Sua idéia é finalizar seu relatório até setembro e aprová-lo no grupo de trabalho até outubro. Assim, o texto poderia ir a plenário após o segundo turno das eleições. O primeiro projeto a tramitar na Câmara surgiu em 1991, quando pressões do setor privado impediram a aprovação de uma política nacional. Em 2006, uma nova tentativa foi feita, e uma comissão especial chegou a aprovar um relatório final sobre a questão. Mais uma vez, o lobby do setor produtivo impediu o avanço.

Em junho, o presidente da Câmara, Arlindo Chinaglia (PT-SP) criou um grupo de trabalho para organizar os mais de 140 projetos de lei que surgiram sobre resíduos sólidos desde 1991. Entre eles, o texto mais importante é o PL nº 1991, de 2007, enviado ao Congresso Nacional pelo governo federal. Foi a primeira vez que o Executivo fez a opção de participar do debate legislativo do assunto.

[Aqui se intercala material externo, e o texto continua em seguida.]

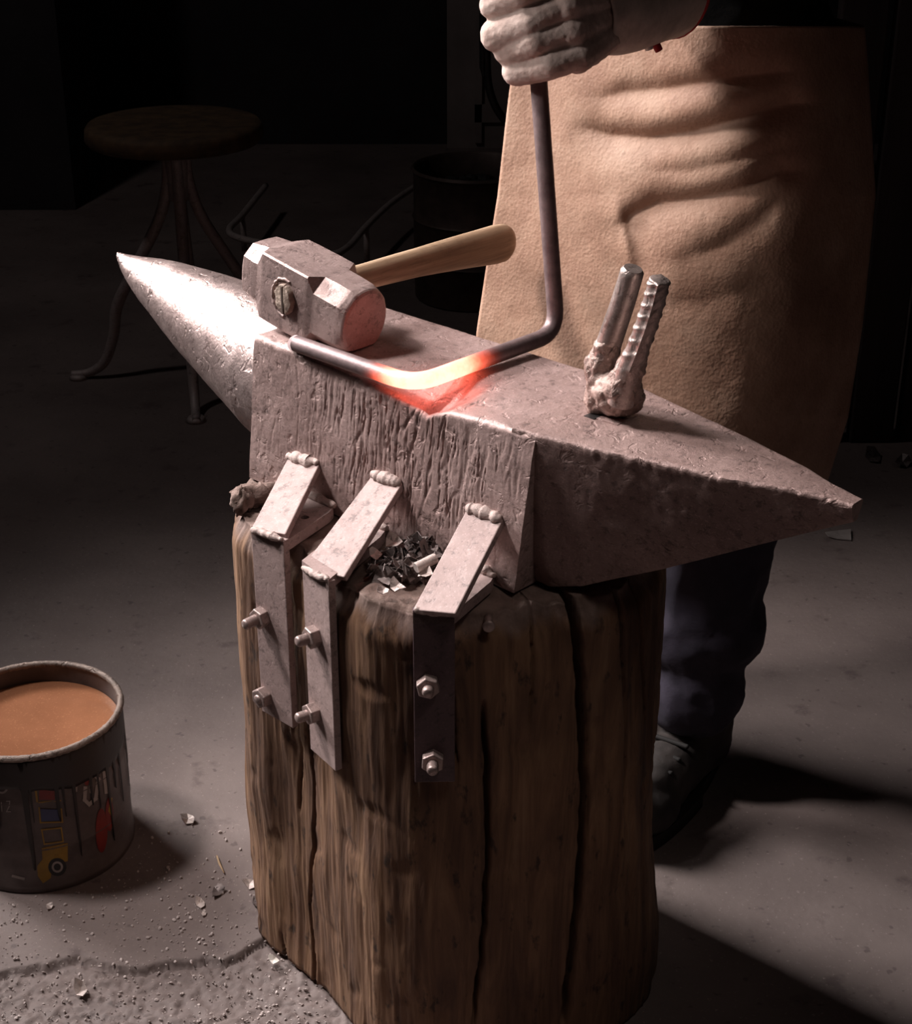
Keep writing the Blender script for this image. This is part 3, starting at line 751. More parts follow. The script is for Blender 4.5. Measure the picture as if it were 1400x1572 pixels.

Arnaldo Jardim (PPS-SP) aponta três fatores que anteriormente impediram o avanço das normas. O primeiro era a ausência do Executivo no debate, que tirava o compromisso dos partidos de dar suporte às propostas apresentadas. O segundo ponto era o desentendimento do setor produtivo sobre a questão, com alguns atores tendo uma posição bastante radical contrária ao texto, como o de pneus e toda a polêmica sobre importação de pneumáticos usados. “Mas a questão mais importante era a omissão, nos textos apresentados, de instrumentos fiscais e tributários para incentivar a atuação da indústria e do comércio na reutilização, na reciclagem e na destinação final dos rejeitos”, diz Jardim.